Sneakily and silently removing a feature in a firmware revision is not acceptable, security or otherwise.

if anyone does it sneakily, there is alleged wrongdoing attached to it. I can imagine multiple scenarios like some well-known Israeli company "selling their software only to governments", paying quite amount of money for it, because they were unable to break this one.

> there is alleged wrongdoing attached to it

Probably not from a legal perspective, but morally yes. Apple cause batterygate with good intentions but sneakily. Not being transparent is what shot them in the foot. AMD didn't learn anything or thinks this is small-time so no blowback (sadly they might be right).

> Apple cause batterygate with good intentions but sneakily.

Sure, the Apple's intentional performance degradation of older iPhones was caused by only good intentions, not a form of planned obsolescence in any way. How could it be?

If you ever had to use an iPhone that would just shut off randomly with like 30% battery "remaining", you'd probably be singing a different tune and appreciative your device became somewhat more usable with the changes.
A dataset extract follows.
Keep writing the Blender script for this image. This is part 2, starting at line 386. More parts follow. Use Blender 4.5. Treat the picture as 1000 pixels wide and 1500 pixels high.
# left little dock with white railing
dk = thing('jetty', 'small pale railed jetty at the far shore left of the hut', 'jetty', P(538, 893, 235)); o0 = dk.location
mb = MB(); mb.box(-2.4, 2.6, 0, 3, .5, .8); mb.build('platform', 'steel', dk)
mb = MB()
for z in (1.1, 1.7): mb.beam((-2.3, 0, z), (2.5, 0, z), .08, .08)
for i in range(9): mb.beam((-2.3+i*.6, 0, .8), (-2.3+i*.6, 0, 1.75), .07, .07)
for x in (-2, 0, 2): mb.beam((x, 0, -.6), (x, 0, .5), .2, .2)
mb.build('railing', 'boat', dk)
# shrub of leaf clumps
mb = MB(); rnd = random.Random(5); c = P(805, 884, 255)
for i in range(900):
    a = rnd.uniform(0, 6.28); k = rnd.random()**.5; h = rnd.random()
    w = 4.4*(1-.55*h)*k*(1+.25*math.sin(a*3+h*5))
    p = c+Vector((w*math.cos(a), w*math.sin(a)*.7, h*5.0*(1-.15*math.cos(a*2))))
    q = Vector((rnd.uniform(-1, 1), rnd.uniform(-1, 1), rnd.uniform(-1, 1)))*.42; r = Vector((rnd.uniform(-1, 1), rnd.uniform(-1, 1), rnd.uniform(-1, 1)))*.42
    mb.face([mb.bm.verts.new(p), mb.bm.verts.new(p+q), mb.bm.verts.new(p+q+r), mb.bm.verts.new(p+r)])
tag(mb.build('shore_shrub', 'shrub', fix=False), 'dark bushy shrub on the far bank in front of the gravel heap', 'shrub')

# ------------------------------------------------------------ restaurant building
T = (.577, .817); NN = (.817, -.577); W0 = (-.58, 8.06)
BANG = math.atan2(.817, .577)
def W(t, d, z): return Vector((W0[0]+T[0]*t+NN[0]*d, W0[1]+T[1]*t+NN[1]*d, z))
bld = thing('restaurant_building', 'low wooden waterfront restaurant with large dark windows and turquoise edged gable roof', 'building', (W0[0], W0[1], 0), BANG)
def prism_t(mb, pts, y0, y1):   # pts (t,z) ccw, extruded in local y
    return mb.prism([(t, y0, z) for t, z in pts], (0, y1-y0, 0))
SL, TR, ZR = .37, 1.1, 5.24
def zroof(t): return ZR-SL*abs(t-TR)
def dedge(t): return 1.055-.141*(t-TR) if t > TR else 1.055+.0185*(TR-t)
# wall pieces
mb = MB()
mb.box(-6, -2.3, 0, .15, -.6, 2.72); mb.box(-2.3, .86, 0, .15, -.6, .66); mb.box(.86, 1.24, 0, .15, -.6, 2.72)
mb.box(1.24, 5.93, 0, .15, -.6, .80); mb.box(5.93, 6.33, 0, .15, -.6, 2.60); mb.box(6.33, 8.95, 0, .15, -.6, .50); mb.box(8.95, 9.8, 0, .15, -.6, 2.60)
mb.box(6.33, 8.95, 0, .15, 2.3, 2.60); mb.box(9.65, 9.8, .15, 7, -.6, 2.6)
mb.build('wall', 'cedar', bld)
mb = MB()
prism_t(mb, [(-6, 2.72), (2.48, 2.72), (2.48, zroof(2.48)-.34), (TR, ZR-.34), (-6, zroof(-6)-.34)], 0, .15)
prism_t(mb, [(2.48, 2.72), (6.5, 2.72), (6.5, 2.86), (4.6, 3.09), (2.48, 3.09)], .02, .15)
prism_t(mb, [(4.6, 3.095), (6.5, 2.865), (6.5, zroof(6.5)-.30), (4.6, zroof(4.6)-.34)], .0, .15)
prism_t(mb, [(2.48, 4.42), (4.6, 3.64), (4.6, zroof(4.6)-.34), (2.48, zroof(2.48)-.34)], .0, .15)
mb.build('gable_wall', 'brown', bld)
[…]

I'd expect the battery charge estimation to be recalibrated to account for the reduced capacity, not the hardware being deliberately hobbled to hide it.

I heard the old batteries, when giving high current would depress voltage long enought to trigger the shutdown, plausibly long enough to mess up the processor if it didn't shut down, but could genuinely give a lower current for a long time, such that rounding the charge down to zero would be harmful. It's easy to argue it's better to keep the phone slower then just shut it down when it can't reliably go fast.

But it’s not a matter of total charge, but output, hence it shutting down even though there’s plenty of stored energy in the battery.

[deleted]

> Sneakily and silently removing a feature in a firmware revision is not acceptable

What if said feature was sneakily and silently added in the first place? Wouldn't it be acceptable to sneakily and silently removing it in the future then? Or regardless of if it was documented/announced or not, removing anything sneakily and silently is bad?

Yes, silently slipping in changes to capabilities during a firmware update is never okay. In the hypothetical where that happened inadvertently and now needs to be reverted that corrective action needs to be just as noisy as any new feature would be.